DATA.
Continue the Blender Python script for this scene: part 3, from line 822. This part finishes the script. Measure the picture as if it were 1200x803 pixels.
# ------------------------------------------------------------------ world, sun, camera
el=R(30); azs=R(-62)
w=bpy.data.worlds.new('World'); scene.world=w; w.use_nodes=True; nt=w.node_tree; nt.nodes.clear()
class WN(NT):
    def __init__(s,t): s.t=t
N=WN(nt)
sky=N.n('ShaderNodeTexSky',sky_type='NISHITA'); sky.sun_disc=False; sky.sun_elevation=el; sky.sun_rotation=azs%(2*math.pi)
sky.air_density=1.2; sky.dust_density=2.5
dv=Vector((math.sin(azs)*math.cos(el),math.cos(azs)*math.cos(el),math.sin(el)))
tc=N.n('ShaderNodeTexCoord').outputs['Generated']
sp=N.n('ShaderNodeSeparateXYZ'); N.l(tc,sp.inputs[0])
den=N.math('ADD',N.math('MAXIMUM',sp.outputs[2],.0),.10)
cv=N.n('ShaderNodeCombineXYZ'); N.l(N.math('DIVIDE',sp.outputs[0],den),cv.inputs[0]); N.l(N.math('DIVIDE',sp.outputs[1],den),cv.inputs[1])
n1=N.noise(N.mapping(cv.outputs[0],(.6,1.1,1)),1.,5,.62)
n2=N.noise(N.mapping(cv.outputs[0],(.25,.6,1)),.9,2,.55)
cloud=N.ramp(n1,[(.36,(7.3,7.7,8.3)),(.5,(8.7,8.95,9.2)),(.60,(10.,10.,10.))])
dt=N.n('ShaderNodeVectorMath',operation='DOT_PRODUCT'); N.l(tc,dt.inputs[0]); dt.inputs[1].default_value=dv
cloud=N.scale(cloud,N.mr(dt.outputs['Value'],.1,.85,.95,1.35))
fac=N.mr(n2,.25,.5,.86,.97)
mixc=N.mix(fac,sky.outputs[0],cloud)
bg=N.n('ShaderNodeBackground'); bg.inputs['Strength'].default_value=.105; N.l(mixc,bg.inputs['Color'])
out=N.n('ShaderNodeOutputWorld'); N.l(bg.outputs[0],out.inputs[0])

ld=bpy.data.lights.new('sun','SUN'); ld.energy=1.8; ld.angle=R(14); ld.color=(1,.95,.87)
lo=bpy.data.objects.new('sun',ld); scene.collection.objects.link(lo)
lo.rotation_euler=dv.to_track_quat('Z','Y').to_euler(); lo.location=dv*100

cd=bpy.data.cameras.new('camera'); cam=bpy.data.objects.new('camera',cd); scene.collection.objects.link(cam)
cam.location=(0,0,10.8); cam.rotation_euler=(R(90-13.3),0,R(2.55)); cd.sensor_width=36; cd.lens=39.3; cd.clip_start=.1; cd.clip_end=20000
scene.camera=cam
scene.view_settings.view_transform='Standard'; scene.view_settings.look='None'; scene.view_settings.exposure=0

EXERCISE.
Return the whole listing exactly.

FULL ANSWER.
Continue the Blender Python script for this scene: part 3, from line 822. This part finishes the script. Measure the picture as if it were 1200x803 pixels.
# ------------------------------------------------------------------ world, sun, camera
el=R(30); azs=R(-62)
w=bpy.data.worlds.new('World'); scene.world=w; w.use_nodes=True; nt=w.node_tree; nt.nodes.clear()
class WN(NT):
    def __init__(s,t): s.t=t
N=WN(nt)
sky=N.n('ShaderNodeTexSky',sky_type='NISHITA'); sky.sun_disc=False; sky.sun_elevation=el; sky.sun_rotation=azs%(2*math.pi)
sky.air_density=1.2; sky.dust_density=2.5
dv=Vector((math.sin(azs)*math.cos(el),math.cos(azs)*math.cos(el),math.sin(el)))
tc=N.n('ShaderNodeTexCoord').outputs['Generated']
sp=N.n('ShaderNodeSeparateXYZ'); N.l(tc,sp.inputs[0])
den=N.math('ADD',N.math('MAXIMUM',sp.outputs[2],.0),.10)
cv=N.n('ShaderNodeCombineXYZ'); N.l(N.math('DIVIDE',sp.outputs[0],den),cv.inputs[0]); N.l(N.math('DIVIDE',sp.outputs[1],den),cv.inputs[1])
n1=N.noise(N.mapping(cv.outputs[0],(.6,1.1,1)),1.,5,.62)
n2=N.noise(N.mapping(cv.outputs[0],(.25,.6,1)),.9,2,.55)
cloud=N.ramp(n1,[(.36,(7.3,7.7,8.3)),(.5,(8.7,8.95,9.2)),(.60,(10.,10.,10.))])
dt=N.n('ShaderNodeVectorMath',operation='DOT_PRODUCT'); N.l(tc,dt.inputs[0]); dt.inputs[1].default_value=dv
cloud=N.scale(cloud,N.mr(dt.outputs['Value'],.1,.85,.95,1.35))
fac=N.mr(n2,.25,.5,.86,.97)
mixc=N.mix(fac,sky.outputs[0],cloud)
bg=N.n('ShaderNodeBackground'); bg.inputs['Strength'].default_value=.105; N.l(mixc,bg.inputs['Color'])
out=N.n('ShaderNodeOutputWorld'); N.l(bg.outputs[0],out.inputs[0])

ld=bpy.data.lights.new('sun','SUN'); ld.energy=1.8; ld.angle=R(14); ld.color=(1,.95,.87)
lo=bpy.data.objects.new('sun',ld); scene.collection.objects.link(lo)
lo.rotation_euler=dv.to_track_quat('Z','Y').to_euler(); lo.location=dv*100

cd=bpy.data.cameras.new('camera'); cam=bpy.data.objects.new('camera',cd); scene.collection.objects.link(cam)
cam.location=(0,0,10.8); cam.rotation_euler=(R(90-13.3),0,R(2.55)); cd.sensor_width=36; cd.lens=39.3; cd.clip_start=.1; cd.clip_end=20000
scene.camera=cam
scene.view_settings.view_transform='Standard'; scene.view_settings.look='None'; scene.view_settings.exposure=0